La révélation de ces manœuvres nous montre que le ministère comptait sur les syndicats pour faire peur aux conservateurs ; il devient dès lors facile de comprendre l’attitude qu’il a eue durant plusieurs grèves : d’une part Waldeck-Rousseau proclamait, avec une force extraordinaire, la nécessité d’accorder la protection de la force publique à un seul ouvrier qui voudrait travailler malgré les grévistes ; et d’autre part il fermait, plus d’une fois, les yeux sur des violences ; c’est qu’il avait besoin d’ennuyer et d’effrayer les progressistes[1] et qu’il entendait se réserver le droit d’intervenir, par la force, le jour où ses intérêts politiques lui commanderaient de faire disparaître tout désordre. Dans l’état précaire où était son autorité dans le pays, il ne croyait pouvoir gouverner qu’en faisant peur et en s’imposant comme un souverain arbitre des différends industriels[2].
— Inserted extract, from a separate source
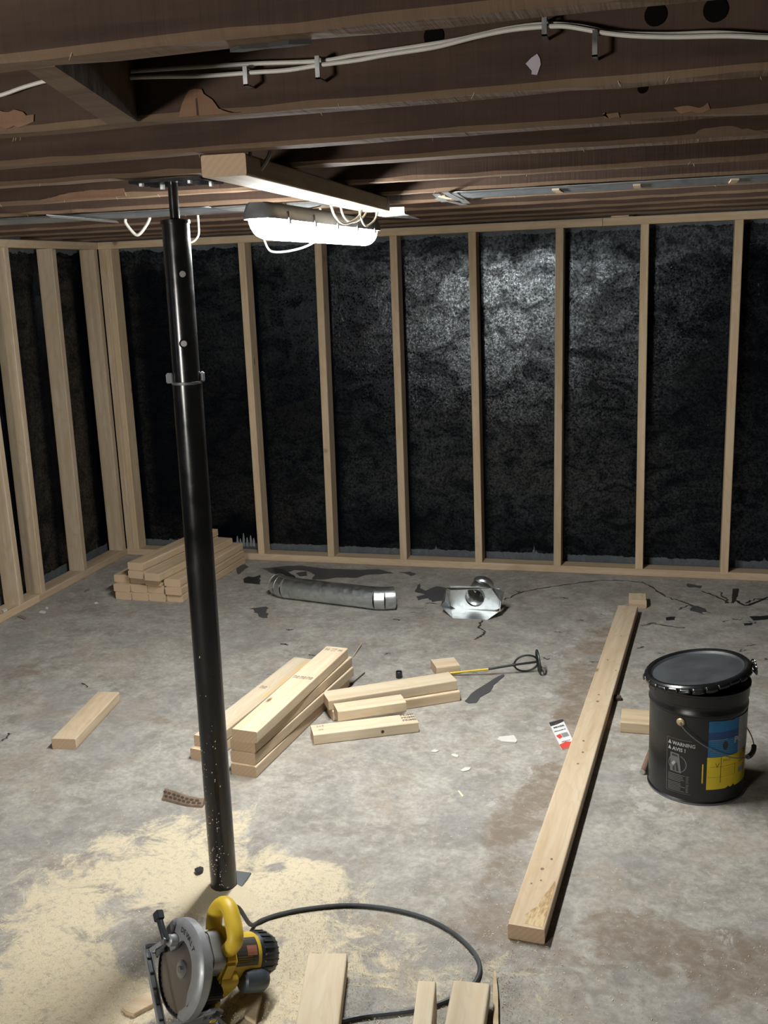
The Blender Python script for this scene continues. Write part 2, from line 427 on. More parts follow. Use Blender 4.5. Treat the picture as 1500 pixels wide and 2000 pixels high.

  1. On peut se demander si Waldeck-Rousseau n’a pas dépassé la mesure et ainsi lancé le gouvernement dans une voie bien différente de celle qu’il désirait lui faire prendre ; il me semble que la loi sur les associations n’eût pas été votée sans la peur, mais il est certain que la rédaction en a été beaucoup plus anticléricale que n’eût voulu son promoteur.
  2. Dans un discours du 21 juin 1907, Charles Benoist s’est plaint de ce que l’affaire Dreyfus eût jeté du discrédit sur la raison d’État et conduit le gouvernement à faire appel aux éléments de désordre pour faire de l’ordre.